C’est cette réflexion sur les processus d’innovation que nous livre l’amiral Vandier, Commandant suprême à la transformation de l’Otan, qui permet d’entrée de jeu de comprendre nos retards mais aussi nos atouts dans ces processus. Vous trouverez dans ce numéro une présentation des agences ministérielles mais aussi de l’État-major des armées et la Direction générale de l’armement (DGA), qui jouent un rôle pour promouvoir cette innovation qu’elle soit ouverte ou planifiée et pour permettre l’éclosion de clusters français de start-up et de PME.
La seconde partie permet, sur la base d’une diversité d’articles, de s’interroger sur le sens et le devenir de l’innovation et les perspectives des technologies.
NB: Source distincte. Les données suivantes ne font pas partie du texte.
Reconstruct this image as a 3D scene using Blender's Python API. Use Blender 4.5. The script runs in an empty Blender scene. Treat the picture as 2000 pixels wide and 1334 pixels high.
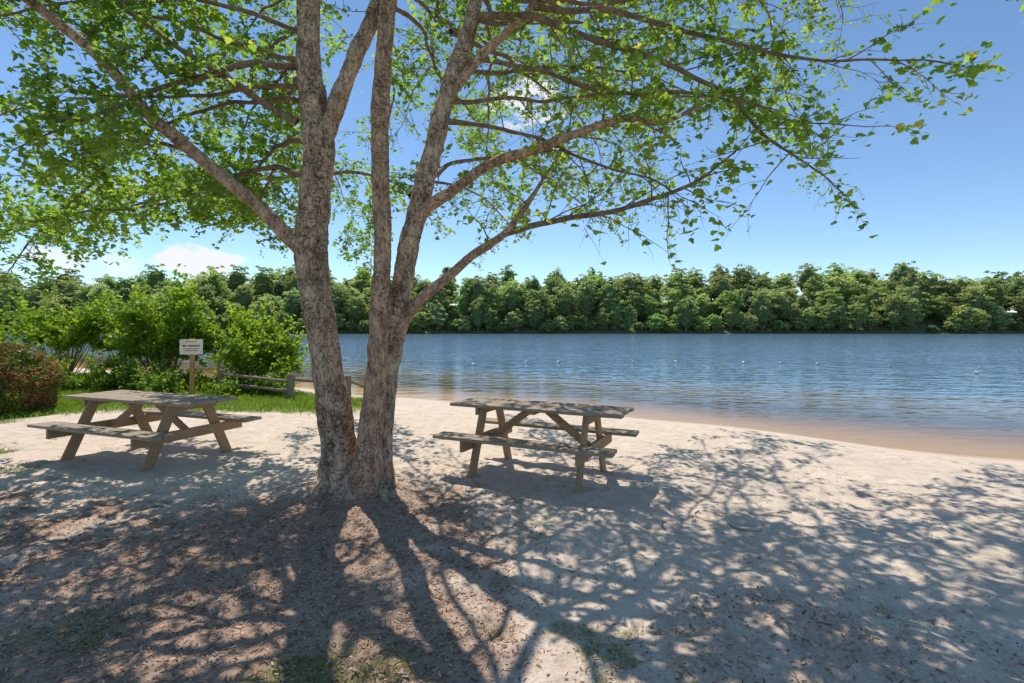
import bpy, bmesh, math, random
import numpy as np
from mathutils import Vector, noise, Matrix
random.seed(7); rng=np.random.default_rng(7)
scene=bpy.context.scene
COL=scene.collection
R=math.radians
# ---------------------------------------------------------------- helpers
def nz(x,y,z=0.0): return noise.noise(Vector((x,y,z)))
def sstep(t):
    t=0.0 if t<0 else (1.0 if t>1 else t); return t*t*(3-2*t)
def newobj(name,mesh,mats=(),parent=None,label=None,category=None,group=None,kind=None,smooth=False):
    o=bpy.data.objects.new(name,mesh); COL.objects.link(o)
    for m in mats:
        if mesh is not None: mesh.materials.append(m)
    if parent is not None: o.parent=parent
    if label: o["label"]=label
    if category: o["category"]=category
    if group: o["group"]=group
    if kind: o["kind"]=kind
    if smooth and mesh: mesh.polygons.foreach_set('use_smooth',[True]*len(mesh.polygons))
    return o
def mesh_np(name,V,loops,sizes,tint=None,matidx=None,smooth=False):
    me=bpy.data.meshes.new(name)
    V=np.asarray(V,dtype=np.float32); loops=np.asarray(loops,dtype=np.int32); sizes=np.asarray(sizes,dtype=np.int32)
    me.vertices.add(len(V)); me.vertices.foreach_set('co',V.ravel())
    me.loops.add(len(loops)); me.loops.foreach_set('vertex_index',loops)
    me.polygons.add(len(sizes))
    st=np.concatenate([[0],np.cumsum(sizes)[:-1]]).astype(np.int32)
    me.polygons.foreach_set('loop_start',st); me.polygons.foreach_set('loop_total',sizes)
    if matidx is not None: me.polygons.foreach_set('material_index',np.asarray(matidx,dtype=np.int32))
    if smooth is not False:
        sm=np.ones(len(sizes),dtype=bool) if smooth is True else np.asarray(smooth,dtype=bool)
        me.polygons.foreach_set('use_smooth',sm)
    me.update(calc_edges=True); 
    if tint is not None:
        a=me.attributes.new('tint','FLOAT','FACE'); a.data.foreach_set('value',np.asarray(tint,dtype=np.float32))
    me.validate()
    return me
class Geo:
    def __init__(s): s.V=[];s.L=[];s.S=[];s.T=[];s.M=[];s.n=0;s.sm=[]
    def add(s,V,loops,sizes,tint=None,mat=0,smooth=False):
        V=np.asarray(V,dtype=np.float32).reshape(-1,3); loops=np.asarray(loops,dtype=np.int32).ravel()
        k=len(sizes)
        s.V.append(V); s.L.append(loops+s.n); s.S.append(np.asarray(sizes,dtype=np.int32)); s.n+=len(V)
        s.T.append(np.full(k,0.5) if tint is None else np.asarray(tint)); s.M.append(np.full(k,mat)); s.sm.append(np.full(k,smooth))
    def mesh(s,name):
        return mesh_np(name,np.concatenate(s.V),np.concatenate(s.L),np.concatenate(s.S),np.concatenate(s.T),np.concatenate(s.M),np.concatenate(s.sm))
def catmull(pts,rad,step):
    P=[Vector(p) for p in pts]; out=[];ro=[]
    n=len(P)
    for i in range(n-1):
        p0=P[i-1] if i>0 else P[i]*2-P[i+1]; p1=P[i];p2=P[i+1]
        p3=P[i+2] if i+2<n else P[i+1]*2-P[i]
        k=max(1,int((p2-p1).length/step))
        for j in range(k):
            t=j/k
            out.append(0.5*((2*p1)+(p2-p0)*t+(2*p0-5*p1+4*p2-p3)*t*t+(3*p1-p0-3*p2+p3)*t**3))
            ro.append(rad[i]*(1-t)+rad[i+1]*t)
    out.append(P[-1]); ro.append(rad[-1]); return out,ro
def tube(geo,pts,rad,segs,mat=0,disp=None,tint=None,flare=None):
    n=len(pts); V=[]
    up=Vector((0.13,1,0.05)).normalized()
    for i in range(n):
        t=(pts[min(i+1,n-1)]-pts[max(i-1,0)]); 
        if t.length<1e-6: t=Vector((0,0,1))
        t.normalize()
        a=t.cross(up)
        if a.length<0.05: a=t.cross(Vector((1,0,0)))
        a.normalize(); b=a.cross(t)
        for j in range(segs):
            an=2*math.pi*j/segs
            d=a*math.cos(an)+b*math.sin(an)
            r=rad[i]
            if flare: r*=flare(pts[i],an)
            p=pts[i]+d*r
            if disp: p=p+d*disp(p,r)
            V.append(p[:])
    idx=np.arange(n*segs).reshape(n,segs)
    q=np.stack([idx[:-1],np.roll(idx,-1,axis=1)[:-1],np.roll(idx,-1,axis=1)[1:],idx[1:]],axis=-1).reshape(-1,4)
    loops=np.concatenate([q.ravel(),idx[-1]]); sizes=[4]*len(q)+[segs]
    geo.add(V,loops,sizes,mat=mat,smooth=True)
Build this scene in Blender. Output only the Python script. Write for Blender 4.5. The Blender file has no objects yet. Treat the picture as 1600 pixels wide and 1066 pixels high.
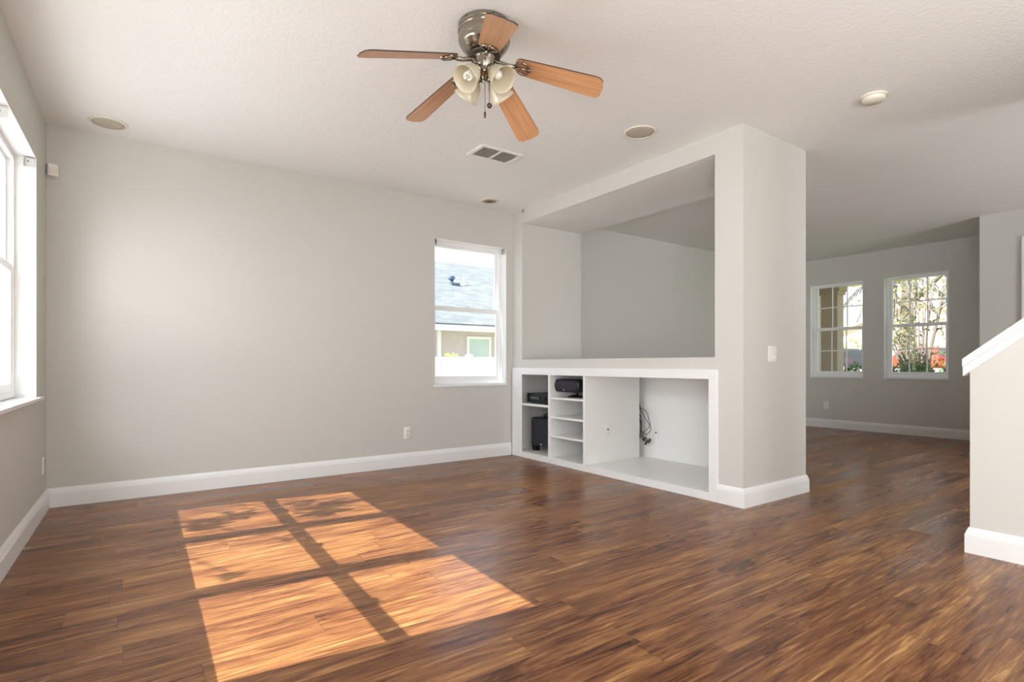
import bpy, bmesh, math, random
from mathutils import Vector, Matrix
PI = math.pi
S = bpy.context.scene
COL = S.collection
H = 2.74            # ceiling height
CAMH = 1.02

# ------------------------------------------------------------------ camera
cam_d = bpy.data.cameras.new('camera')
cam = bpy.data.objects.new('camera', cam_d)
COL.objects.link(cam)
S.camera = cam
cam_d.sensor_width = 36.0
cam_d.lens = 36.0 * 853.0 / 1600.0
cam_d.shift_y = 37.0 / 1600.0
cam_d.clip_start = 0.05
cam_d.clip_end = 400
cam.location = (0, 0, CAMH)
cam.rotation_euler = (PI / 2, 0, -math.atan2(0.57523, 0.81792))

# ------------------------------------------------------------------ view, sky, sun, daylight and fill lamps
S.view_settings.view_transform = 'Standard'
S.view_settings.look = 'None'
S.view_settings.exposure = 0.18
S.view_settings.gamma = 1.0
S.view_settings.use_curve_mapping = False
S.cycles.use_denoising = True
S.cycles.max_bounces = 12
S.cycles.diffuse_bounces = 8
S.cycles.glossy_bounces = 4
S.cycles.transparent_max_bounces = 16
S.cycles.sample_clamp_indirect = 6.0
S.cycles.caustics_reflective = False
S.cycles.caustics_refractive = False

W = bpy.data.worlds.new('sky')
S.world = W
W.use_nodes = True
wn = W.node_tree
wn.nodes.clear()
w_out = wn.nodes.new('ShaderNodeOutputWorld')
w_bg = wn.nodes.new('ShaderNodeBackground')
w_tc = wn.nodes.new('ShaderNodeTexCoord')
w_sep = wn.nodes.new('ShaderNodeSeparateXYZ')
w_ramp = wn.nodes.new('ShaderNodeValToRGB')
w_ramp.color_ramp.elements[0].position = 0.0
w_ramp.color_ramp.elements[0].color = (0.93, 0.96, 1.0, 1)
w_ramp.color_ramp.elements[1].position = 0.7
w_ramp.color_ramp.elements[1].color = (0.62, 0.78, 1.0, 1)
wn.links.new(w_tc.outputs['Generated'], w_sep.inputs[0])
wn.links.new(w_sep.outputs['Z'], w_ramp.inputs[0])
wn.links.new(w_ramp.outputs[0], w_bg.inputs[0])
w_bg.inputs[1].default_value = 1.6
wn.links.new(w_bg.outputs[0], w_out.inputs[0])

SUN_DIR = Vector((1.0, -0.115, -1.092)).normalized()
sun_d = bpy.data.lights.new('sun', 'SUN')
sun_d.energy = 13.0
sun_d.angle = math.radians(0.32)
sun_d.color = (1.0, 0.975, 0.86)
sun = bpy.data.objects.new('sun', sun_d)
sun.rotation_euler = SUN_DIR.to_track_quat('-Z', 'Y').to_euler()
COL.objects.link(sun)

def area(name, loc, direction, sx, sy, watts, color, spread=180):
    d = bpy.data.lights.new(name, 'AREA')
    d.shape = 'RECTANGLE'
    d.size, d.size_y = sx, sy
    d.energy = watts
    d.color = color
    d.spread = math.radians(spread)
    o = bpy.data.objects.new(name, d)
    o.location = loc
    o.rotation_euler = Vector(direction).to_track_quat('-Z', 'Y').to_euler()
    COL.objects.link(o)
    return o

DAY = (0.945, 0.975, 1.0)
# added area lamps: daylight at the three-part window, fills at invented openings out of view
area('daylight_window', (-1.75, 2.9, 2.75), (1, 0.0, -0.70), 2.8, 1.5, 150, DAY)
area('horizon_fill', (-1.35, 3.0, 1.45), (1, -0.05, 0.04), 2.8, 1.5, 28, DAY, 95)  # level fill lamp added to brighten the pillar front
area('side_opening_fill', (-0.95, -1.6, 1.35), (1, 0.25, -0.10), 2.1, 2.0, 75, DAY)  # added fill lamp at an invented opening beside the camera
WARM_FILL = (1.0, 0.97, 0.93)
area('window_upward_fill', (-1.7, 3.3, 0.15), (1, 0.0, 0.80), 2.8, 1.4, 44, WARM_FILL)  # added upward lamp standing in for ground bounce, brightens the ceiling
area('side_upward_fill', (-1.7, -1.6, 0.15), (1, 0.15, 0.75), 2.1, 1.4, 250, WARM_FILL)  # added upward lamp outside the invented side opening, brightens the ceiling
area('rear_upward_fill', (2.0, -4.1, 0.1), (0, 1, 0.75), 3.2, 1.4, 190, WARM_FILL)  # added upward lamp outside the invented rear opening
area('rear_opening_fill', (2.0, -3.38, 1.3), (0, 1, 0.10), 3.0, 2.0, 12, DAY)  # weak fill lamp added at the invented rear opening
area('entry_fill', (6.4, -3.0, 1.4), (0.5, 1, 0.10), 2.4, 2.2, 190, DAY)  # unseen indoor fill lamp added for the dining and far walls

# ------------------------------------------------------------------ materials
MATS = {}

def new_mat(name):
    m = bpy.data.materials.new(name)
    m.use_nodes = True
    nt = m.node_tree
    return m, nt, nt.nodes['Principled BSDF']

def plain(name, col, rough=0.5, metal=0.0, spec=0.5, bump=None, vary=0.0):
    m, nt, b = new_mat(name)
    b.inputs['Base Color'].default_value = (*col, 1)
    b.inputs['Roughness'].default_value = rough
    b.inputs['Metallic'].default_value = metal
    b.inputs['Specular IOR Level'].default_value = spec
    tc = nt.nodes.new('ShaderNodeTexCoord')
    if vary:
        n = nt.nodes.new('ShaderNodeTexNoise')
        n.inputs['Scale'].default_value = 6.0
        n.inputs['Detail'].default_value = 3.0
        mx = nt.nodes.new('ShaderNodeMix'); mx.data_type = 'RGBA'
        mx.inputs['A'].default_value = (*[c * (1 - vary) for c in col], 1)
        mx.inputs['B'].default_value = (*[min(1, c * (1 + vary)) for c in col], 1)
        nt.links.new(tc.outputs['Object'], n.inputs['Vector'])
        nt.links.new(n.outputs['Fac'], mx.inputs['Factor'])
        nt.links.new(mx.outputs['Result'], b.inputs['Base Color'])
    if bump:
        sc, st, dist = bump
        n = nt.nodes.new('ShaderNodeTexNoise')
        n.inputs['Scale'].default_value = sc
        n.inputs['Detail'].default_value = 4.0
        bp = nt.nodes.new('ShaderNodeBump')
        bp.inputs['Strength'].default_value = st
        bp.inputs['Distance'].default_value = dist
        nt.links.new(tc.outputs['Object'], n.inputs['Vector'])
        nt.links.new(n.outputs['Fac'], bp.inputs['Height'])
        nt.links.new(bp.outputs['Normal'], b.inputs['Normal'])
    MATS[name] = m
    return m

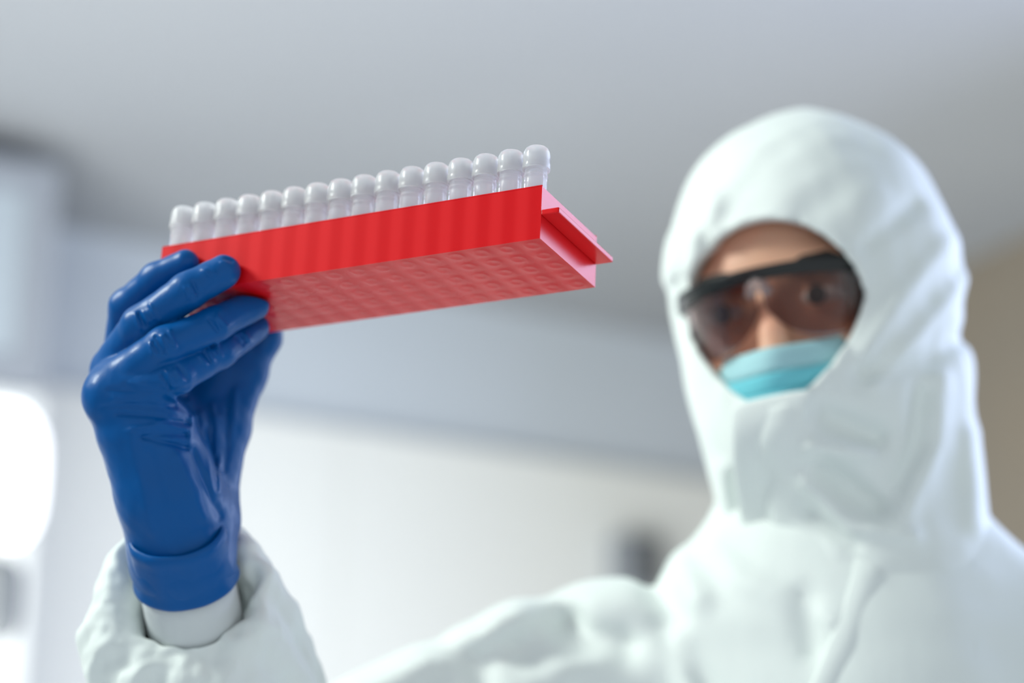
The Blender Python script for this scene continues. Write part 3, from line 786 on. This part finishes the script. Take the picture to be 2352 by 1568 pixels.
# puffed coverall sleeve: elastic rim, bunched cloth round it, down to the elbow
sl = []
LEN = float(np.linalg.norm(EL-WR))
table = [  # s at the back, extra at the front, radius, fold amplitude, dx
 (44, 0, 25.8, .01, 0), (38, 0, 27.0, .02, 0), (33, 1, 28.2, .03, 0), (26, 9, 29.6, .045, 0), (14, 22, 32.5, .07, 0), (2, 36, 37, .09, -1), (-6, 46, 42, .09, -2), (-5, 49, 47, .08, -3),
 (4, 46, 52, .07, -5), (18, 40, 56, .065, -6), (34, 34, 58.5, .06, -6), (50, 27, 59, .055, -4), (70, 18, 58, .05, 2), (95, 8, 57, .04, 7), (130, 0, 58, .035, 8), (180, 0, 56, .03, 5), (LEN-4, 0, 54, .03, 0), (LEN+10, 0, 40, .02, 0)]
for i, (s, sf, r, am, dx) in enumerate(table): sl.append(rg(s, r, sf, am, 9, s*.012, dx, .9, seed=5))
v, f = loft(sl, 160, closed_in=False)
slv = fixn(mesh_obj('sleeve', [W(p) for p in v], f, M_suit, person, B))
m_ = slv.modifiers.new('soft', 'SUBSURF'); m_.levels = m_.render_levels = 2
tx = bpy.data.textures.new('cloth_clouds', 'CLOUDS'); tx.noise_scale = .028; tx.noise_depth = 2
m_ = slv.modifiers.new('crumple', 'DISPLACE'); m_.texture = tx; m_.strength = .011; m_.mid_level = .5; m_.texture_coords = 'LOCAL'

# the other arm ends in a gloved hand hanging at the side
g = Grid(WRR-[60,90,130], WRR+[60,60,30], 2.2); P = g.P
d = cone(P, WRR+[0,0,10], WRR-[0,4,75], 26, 20); d = smin(d, cone(P, WRR-[0,26,70], WRR-[0,-22,66], 13, 13), 10)
ff = [([0,-30,-72],[0,-42,-104],[-10,-48,-124]), ([0,-14,-76],[-3,-18,-112],[-14,-24,-128]), ([0,4,-76],[-3,4,-112],[-14,0,-126]), ([0,20,-70],[-2,24,-100],[-10,22,-116])]
for p3 in ff: d = smin(d, chain(P, [WRR+np.array(q_, float) for q_ in p3], [10, 8.5, 7.2], 3), 3)
d = smin(d, chain(P, [WRR+np.array(q_, float) for q_ in ([-6,-20,-20],[-14,-46,-52],[-16,-54,-80])], [12, 10, 8], 3), 6)
sdf_obj('glove', g, d, M_glove, person, B, 1)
Ce numéro déjà exceptionnel dans son format est loin de proposer une vision exhaustive du sujet (3), mais j’espère qu’il répondra à certaines de vos questions et je vous en souhaite une bonne lecture.
20 novembre 2024
(1) Doctrine, Organisation, Ressources, Équipements, Soutiens, Entraînement.
(2) Shah Raj M. et Kirchhoff Christopher, Scribner, 2024, 336 pages.
(3) D’autres articles seront d’ailleurs à retrouver en ligne sur notre site Internet : Facca Léo et Lemaître Denis : « Usages de l’IA et biais cognitifs : le cas des systèmes navals de défense » et Lavernhe Thibault, « ‘Want of Robots Would be Found Stamped on my Heart!’ Naval Warfare in the Age of Robotics ». À lire aussi en ligne la recension par Thibault Lavernhe de l’ouvrage de Thomas Wildenberg, The Origins of AEGIS: Eli T. Reich, Wayne Meyer, and the Creation of a Revolutionary Naval Weapons System (Naval Institute Press, Annapolis, 2024, 262 pages).